Start of RECORDS SHOWN

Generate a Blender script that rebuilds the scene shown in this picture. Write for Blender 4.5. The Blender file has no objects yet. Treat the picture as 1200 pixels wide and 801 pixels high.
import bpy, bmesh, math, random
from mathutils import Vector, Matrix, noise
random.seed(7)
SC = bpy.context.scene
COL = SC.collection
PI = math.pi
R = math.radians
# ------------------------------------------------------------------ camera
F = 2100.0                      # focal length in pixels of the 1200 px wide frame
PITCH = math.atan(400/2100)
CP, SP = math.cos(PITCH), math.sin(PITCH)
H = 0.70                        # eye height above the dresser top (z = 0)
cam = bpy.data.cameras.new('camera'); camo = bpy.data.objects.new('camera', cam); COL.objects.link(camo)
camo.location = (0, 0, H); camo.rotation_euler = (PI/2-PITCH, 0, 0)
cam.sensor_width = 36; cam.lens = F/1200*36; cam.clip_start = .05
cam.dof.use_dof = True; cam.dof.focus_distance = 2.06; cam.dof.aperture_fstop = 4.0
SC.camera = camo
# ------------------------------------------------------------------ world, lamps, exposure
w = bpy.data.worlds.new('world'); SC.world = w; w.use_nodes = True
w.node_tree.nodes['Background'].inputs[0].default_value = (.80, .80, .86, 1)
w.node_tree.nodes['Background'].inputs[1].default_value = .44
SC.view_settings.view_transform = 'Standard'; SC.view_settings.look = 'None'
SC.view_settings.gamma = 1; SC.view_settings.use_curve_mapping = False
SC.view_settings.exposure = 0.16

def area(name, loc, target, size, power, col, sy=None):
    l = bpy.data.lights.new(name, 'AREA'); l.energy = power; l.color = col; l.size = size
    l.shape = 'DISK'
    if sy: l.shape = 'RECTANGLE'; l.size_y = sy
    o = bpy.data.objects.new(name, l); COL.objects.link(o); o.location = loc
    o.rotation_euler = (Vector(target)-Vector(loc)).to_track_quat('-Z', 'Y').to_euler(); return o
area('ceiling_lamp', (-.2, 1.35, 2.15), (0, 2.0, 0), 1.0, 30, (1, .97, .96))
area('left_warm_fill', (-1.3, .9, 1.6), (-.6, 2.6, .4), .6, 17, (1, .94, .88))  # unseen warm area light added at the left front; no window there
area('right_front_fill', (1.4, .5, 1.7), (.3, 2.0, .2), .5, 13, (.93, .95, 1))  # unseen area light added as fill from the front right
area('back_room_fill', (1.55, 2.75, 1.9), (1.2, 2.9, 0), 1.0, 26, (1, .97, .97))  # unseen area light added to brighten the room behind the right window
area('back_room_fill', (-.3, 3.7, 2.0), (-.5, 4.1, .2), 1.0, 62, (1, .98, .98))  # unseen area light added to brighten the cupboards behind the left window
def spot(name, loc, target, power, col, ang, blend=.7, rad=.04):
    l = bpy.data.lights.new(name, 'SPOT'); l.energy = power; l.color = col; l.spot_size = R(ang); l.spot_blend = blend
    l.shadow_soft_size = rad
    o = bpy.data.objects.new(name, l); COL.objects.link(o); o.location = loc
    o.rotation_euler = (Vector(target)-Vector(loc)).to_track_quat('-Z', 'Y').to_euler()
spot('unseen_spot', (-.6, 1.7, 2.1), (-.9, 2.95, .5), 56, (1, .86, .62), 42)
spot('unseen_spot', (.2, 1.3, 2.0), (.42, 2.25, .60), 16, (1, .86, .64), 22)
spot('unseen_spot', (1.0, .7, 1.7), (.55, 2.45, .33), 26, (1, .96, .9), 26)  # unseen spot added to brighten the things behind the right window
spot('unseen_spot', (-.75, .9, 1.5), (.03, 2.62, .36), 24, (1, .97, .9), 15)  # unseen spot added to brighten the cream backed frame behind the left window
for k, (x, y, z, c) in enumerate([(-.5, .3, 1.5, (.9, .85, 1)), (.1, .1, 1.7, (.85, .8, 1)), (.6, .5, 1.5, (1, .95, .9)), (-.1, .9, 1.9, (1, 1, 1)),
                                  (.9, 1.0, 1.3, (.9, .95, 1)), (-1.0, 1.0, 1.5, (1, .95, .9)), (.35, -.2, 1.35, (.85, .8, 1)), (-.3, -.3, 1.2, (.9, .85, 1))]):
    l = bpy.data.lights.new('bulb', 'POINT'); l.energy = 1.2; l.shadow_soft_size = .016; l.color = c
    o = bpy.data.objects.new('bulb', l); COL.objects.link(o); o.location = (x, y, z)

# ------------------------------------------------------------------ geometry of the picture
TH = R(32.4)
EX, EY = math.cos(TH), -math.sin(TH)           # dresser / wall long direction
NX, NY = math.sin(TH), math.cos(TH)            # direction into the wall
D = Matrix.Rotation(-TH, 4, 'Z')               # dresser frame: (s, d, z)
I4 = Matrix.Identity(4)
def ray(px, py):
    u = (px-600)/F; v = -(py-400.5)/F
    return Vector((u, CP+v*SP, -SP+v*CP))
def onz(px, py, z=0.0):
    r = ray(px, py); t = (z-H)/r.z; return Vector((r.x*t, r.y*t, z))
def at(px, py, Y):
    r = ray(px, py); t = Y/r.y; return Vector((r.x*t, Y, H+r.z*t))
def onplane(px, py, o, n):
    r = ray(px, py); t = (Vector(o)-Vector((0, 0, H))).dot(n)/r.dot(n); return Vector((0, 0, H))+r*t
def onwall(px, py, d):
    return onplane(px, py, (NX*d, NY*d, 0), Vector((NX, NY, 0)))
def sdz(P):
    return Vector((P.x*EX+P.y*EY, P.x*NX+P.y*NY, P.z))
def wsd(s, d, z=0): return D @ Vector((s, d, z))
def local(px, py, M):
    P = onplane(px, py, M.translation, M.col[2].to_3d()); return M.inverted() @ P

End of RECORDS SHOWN
Start of RECORDS SHOWN

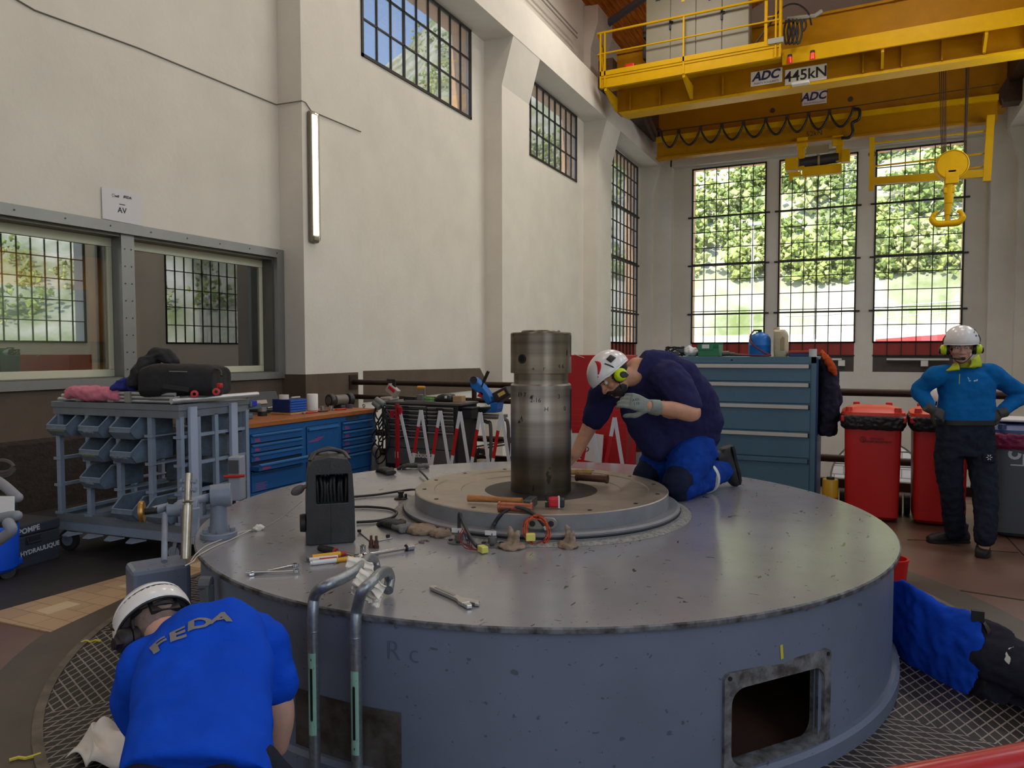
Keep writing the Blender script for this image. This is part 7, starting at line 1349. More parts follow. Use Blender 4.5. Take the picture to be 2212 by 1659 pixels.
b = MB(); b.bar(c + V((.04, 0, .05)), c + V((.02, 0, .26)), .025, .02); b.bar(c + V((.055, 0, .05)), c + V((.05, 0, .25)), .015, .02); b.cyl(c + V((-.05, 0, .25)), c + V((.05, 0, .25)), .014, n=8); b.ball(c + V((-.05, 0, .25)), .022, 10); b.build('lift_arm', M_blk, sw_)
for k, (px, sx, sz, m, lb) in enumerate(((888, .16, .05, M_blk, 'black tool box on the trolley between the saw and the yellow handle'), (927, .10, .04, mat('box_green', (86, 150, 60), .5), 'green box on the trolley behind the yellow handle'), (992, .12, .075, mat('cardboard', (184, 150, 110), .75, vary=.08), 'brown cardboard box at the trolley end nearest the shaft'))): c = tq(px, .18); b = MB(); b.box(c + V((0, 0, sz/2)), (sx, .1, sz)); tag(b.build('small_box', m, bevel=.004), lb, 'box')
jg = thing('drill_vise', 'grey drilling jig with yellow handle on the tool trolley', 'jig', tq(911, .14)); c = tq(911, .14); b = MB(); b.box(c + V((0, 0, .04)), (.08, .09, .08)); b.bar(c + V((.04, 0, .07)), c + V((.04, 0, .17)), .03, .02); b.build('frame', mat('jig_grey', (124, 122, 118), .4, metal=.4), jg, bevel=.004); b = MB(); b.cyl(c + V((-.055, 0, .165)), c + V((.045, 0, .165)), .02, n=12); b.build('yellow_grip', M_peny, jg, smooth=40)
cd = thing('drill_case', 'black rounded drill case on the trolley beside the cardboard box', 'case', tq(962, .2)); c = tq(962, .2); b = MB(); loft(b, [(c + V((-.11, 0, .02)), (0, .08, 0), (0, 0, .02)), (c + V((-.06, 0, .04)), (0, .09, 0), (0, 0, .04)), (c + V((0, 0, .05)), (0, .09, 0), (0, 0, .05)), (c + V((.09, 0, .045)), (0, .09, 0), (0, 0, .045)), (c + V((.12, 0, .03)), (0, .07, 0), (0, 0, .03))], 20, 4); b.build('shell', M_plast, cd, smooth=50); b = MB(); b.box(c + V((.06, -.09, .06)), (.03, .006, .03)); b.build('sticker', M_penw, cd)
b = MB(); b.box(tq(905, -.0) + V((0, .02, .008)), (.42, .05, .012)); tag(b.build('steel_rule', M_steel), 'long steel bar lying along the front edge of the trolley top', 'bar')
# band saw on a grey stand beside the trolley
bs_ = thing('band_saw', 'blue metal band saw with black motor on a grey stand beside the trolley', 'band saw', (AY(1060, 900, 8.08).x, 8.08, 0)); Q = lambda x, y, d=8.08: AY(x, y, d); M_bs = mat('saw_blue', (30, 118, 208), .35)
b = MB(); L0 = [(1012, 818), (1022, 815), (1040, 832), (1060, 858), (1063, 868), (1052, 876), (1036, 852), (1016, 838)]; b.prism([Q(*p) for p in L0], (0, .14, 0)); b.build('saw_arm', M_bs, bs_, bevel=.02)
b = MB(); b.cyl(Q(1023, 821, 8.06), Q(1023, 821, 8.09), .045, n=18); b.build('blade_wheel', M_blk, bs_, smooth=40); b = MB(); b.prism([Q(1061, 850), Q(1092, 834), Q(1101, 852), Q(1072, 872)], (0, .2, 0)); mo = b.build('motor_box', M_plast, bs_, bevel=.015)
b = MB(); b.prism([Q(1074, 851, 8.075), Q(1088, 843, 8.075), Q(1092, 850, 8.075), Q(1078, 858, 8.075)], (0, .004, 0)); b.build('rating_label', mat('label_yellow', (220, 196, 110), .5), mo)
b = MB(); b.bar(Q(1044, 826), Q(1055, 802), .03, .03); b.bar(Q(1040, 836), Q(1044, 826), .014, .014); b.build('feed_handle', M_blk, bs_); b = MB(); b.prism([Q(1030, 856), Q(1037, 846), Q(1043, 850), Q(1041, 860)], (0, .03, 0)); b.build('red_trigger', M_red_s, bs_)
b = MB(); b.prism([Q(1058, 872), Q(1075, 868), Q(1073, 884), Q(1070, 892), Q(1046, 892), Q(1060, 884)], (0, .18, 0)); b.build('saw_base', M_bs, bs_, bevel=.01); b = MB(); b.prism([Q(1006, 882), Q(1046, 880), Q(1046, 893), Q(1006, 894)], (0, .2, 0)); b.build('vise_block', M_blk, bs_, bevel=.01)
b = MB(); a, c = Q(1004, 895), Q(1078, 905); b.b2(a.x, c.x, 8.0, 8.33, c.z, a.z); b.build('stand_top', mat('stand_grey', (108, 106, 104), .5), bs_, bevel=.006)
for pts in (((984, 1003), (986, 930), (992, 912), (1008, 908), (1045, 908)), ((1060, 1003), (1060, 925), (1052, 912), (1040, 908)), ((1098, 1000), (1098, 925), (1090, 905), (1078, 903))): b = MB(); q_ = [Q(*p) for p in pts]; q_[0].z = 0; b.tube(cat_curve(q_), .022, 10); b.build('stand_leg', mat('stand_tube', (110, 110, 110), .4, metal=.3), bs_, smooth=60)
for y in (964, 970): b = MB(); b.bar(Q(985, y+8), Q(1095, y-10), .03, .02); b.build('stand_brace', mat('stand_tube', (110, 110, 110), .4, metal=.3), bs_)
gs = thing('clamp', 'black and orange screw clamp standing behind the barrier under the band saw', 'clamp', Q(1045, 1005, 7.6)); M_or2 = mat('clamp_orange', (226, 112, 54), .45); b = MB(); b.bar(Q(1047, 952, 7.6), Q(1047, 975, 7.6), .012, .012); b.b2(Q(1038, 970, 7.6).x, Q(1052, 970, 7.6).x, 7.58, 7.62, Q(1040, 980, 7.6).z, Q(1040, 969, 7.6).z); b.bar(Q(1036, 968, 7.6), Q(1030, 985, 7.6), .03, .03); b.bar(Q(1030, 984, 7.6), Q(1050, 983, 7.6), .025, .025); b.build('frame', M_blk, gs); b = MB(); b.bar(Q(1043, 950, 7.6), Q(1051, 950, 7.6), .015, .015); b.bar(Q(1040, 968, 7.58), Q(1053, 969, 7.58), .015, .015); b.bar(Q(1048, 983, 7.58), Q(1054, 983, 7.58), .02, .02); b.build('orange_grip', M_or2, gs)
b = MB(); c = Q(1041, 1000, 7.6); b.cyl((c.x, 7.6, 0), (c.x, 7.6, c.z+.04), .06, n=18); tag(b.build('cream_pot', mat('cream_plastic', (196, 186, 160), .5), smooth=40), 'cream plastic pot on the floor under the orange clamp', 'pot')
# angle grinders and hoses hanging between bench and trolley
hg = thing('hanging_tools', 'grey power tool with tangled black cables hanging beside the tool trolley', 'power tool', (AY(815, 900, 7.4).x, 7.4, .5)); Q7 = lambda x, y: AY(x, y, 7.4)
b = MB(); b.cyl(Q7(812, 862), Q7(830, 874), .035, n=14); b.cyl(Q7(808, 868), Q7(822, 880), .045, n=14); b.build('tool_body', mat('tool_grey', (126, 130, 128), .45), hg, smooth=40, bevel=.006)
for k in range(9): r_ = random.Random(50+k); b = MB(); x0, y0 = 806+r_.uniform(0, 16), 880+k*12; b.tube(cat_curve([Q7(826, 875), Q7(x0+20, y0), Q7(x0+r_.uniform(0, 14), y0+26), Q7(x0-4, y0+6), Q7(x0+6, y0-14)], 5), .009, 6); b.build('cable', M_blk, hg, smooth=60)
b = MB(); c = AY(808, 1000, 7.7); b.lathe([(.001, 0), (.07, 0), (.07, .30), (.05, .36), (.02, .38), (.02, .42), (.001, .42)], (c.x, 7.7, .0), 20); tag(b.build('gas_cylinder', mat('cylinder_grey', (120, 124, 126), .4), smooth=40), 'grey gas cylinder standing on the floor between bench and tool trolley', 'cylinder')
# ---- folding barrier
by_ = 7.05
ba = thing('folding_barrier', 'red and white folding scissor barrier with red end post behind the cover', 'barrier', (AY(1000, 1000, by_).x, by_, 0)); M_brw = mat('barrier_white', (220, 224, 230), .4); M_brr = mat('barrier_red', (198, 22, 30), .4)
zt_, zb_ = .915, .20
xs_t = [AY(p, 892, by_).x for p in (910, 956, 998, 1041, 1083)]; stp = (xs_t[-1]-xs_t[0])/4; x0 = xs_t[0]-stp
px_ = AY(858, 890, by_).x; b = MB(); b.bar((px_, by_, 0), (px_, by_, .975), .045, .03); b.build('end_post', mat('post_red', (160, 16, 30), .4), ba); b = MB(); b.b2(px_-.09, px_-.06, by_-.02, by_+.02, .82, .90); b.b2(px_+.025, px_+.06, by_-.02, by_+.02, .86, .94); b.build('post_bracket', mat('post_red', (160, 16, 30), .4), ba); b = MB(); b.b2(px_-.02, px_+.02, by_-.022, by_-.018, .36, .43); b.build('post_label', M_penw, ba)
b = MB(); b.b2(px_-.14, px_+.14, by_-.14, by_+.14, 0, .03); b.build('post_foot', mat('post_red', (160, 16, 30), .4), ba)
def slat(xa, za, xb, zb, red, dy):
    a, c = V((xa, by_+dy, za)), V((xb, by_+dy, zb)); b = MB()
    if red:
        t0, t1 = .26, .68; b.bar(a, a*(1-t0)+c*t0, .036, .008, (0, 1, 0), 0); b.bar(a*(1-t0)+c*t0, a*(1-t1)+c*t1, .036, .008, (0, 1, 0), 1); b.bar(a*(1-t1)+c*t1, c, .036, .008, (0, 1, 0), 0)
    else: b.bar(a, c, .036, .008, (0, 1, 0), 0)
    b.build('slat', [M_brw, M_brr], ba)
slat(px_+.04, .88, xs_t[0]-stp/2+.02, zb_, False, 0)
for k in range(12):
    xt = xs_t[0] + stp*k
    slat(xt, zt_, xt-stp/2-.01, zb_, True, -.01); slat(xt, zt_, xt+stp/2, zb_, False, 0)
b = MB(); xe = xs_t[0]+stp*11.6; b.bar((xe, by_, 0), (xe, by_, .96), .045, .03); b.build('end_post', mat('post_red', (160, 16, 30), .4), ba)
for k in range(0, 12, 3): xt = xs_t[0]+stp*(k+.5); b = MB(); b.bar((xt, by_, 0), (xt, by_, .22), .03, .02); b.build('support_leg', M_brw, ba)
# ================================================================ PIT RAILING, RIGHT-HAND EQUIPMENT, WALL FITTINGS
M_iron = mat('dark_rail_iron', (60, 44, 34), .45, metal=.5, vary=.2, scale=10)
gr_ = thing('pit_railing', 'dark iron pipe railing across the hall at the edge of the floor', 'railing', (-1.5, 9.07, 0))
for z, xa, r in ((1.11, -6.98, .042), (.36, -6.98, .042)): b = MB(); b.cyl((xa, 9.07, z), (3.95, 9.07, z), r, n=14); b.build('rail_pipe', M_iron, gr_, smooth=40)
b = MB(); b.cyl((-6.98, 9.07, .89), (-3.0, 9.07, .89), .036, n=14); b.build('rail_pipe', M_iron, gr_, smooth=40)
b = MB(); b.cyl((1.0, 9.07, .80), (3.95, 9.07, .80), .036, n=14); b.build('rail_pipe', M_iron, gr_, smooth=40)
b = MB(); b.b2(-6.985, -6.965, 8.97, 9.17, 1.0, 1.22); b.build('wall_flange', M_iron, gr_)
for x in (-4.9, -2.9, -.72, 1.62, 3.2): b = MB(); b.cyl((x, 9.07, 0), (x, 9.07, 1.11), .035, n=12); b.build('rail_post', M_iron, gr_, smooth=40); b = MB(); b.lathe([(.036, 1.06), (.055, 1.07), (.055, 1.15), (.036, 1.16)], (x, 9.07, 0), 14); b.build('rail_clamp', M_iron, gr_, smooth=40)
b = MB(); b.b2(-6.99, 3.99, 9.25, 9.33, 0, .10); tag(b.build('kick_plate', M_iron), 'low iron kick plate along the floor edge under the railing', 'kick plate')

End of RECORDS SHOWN

EXERCISE GOAL
Search the data for the word "scene" and copy each line where it appears.

EXERCISE ANSWER
Generate a Blender script that rebuilds the scene shown in this picture. Write for Blender 4.5. The Blender file has no objects yet. Treat the picture as 1200 pixels wide and 801 pixels high.
SC = bpy.context.scene